§ **What you need to do**: The lines to extract run from the first line of the material below to the line containing "w = .4707; N", both included; leave the pictures behind.

§ **Recorded data**:
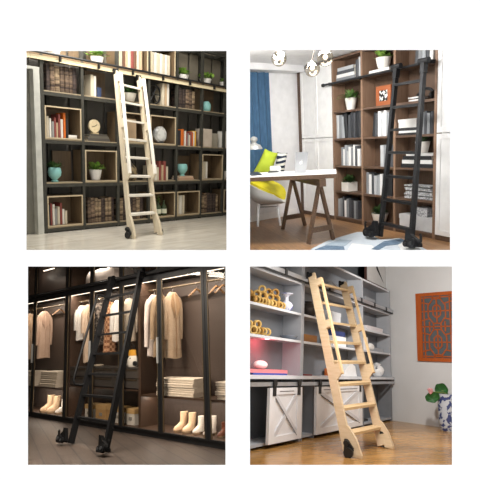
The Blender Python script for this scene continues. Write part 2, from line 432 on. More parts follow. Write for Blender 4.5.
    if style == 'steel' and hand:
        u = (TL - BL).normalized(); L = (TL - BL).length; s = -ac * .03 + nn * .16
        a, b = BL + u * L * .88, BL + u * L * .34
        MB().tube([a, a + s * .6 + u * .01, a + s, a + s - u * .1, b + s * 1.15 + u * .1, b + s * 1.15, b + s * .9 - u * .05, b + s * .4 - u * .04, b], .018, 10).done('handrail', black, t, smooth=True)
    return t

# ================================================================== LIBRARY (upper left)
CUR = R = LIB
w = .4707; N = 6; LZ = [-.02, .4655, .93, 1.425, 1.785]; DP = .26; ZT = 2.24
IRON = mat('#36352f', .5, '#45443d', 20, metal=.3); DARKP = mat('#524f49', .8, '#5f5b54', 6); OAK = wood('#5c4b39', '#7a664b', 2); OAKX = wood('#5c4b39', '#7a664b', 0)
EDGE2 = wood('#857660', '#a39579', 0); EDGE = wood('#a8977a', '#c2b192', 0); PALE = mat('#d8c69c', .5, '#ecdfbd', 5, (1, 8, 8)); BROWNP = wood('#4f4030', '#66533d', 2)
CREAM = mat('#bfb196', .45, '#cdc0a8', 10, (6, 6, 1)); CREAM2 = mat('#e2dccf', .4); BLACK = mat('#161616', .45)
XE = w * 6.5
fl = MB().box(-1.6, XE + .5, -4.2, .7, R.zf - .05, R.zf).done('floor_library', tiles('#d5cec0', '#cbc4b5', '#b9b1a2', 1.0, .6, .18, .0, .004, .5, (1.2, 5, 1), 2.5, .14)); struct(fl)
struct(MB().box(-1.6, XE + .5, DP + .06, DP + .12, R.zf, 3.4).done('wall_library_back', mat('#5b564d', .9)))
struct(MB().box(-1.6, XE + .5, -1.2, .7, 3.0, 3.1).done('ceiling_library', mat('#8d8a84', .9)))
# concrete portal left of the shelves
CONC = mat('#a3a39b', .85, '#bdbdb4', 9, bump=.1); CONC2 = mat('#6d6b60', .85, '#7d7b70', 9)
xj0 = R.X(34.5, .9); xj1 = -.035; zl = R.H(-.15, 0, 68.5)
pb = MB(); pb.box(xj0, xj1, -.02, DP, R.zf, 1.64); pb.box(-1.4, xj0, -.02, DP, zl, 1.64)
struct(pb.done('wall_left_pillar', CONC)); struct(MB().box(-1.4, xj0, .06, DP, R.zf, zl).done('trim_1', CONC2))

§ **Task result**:
The Blender Python script for this scene continues. Write part 2, from line 432 on. More parts follow. Write for Blender 4.5.
    if style == 'steel' and hand:
        u = (TL - BL).normalized(); L = (TL - BL).length; s = -ac * .03 + nn * .16
        a, b = BL + u * L * .88, BL + u * L * .34
        MB().tube([a, a + s * .6 + u * .01, a + s, a + s - u * .1, b + s * 1.15 + u * .1, b + s * 1.15, b + s * .9 - u * .05, b + s * .4 - u * .04, b], .018, 10).done('handrail', black, t, smooth=True)
    return t

# ================================================================== LIBRARY (upper left)
CUR = R = LIB
w = .4707; N = 6; LZ = [-.02, .4655, .93, 1.425, 1.785]; DP = .26; ZT = 2.24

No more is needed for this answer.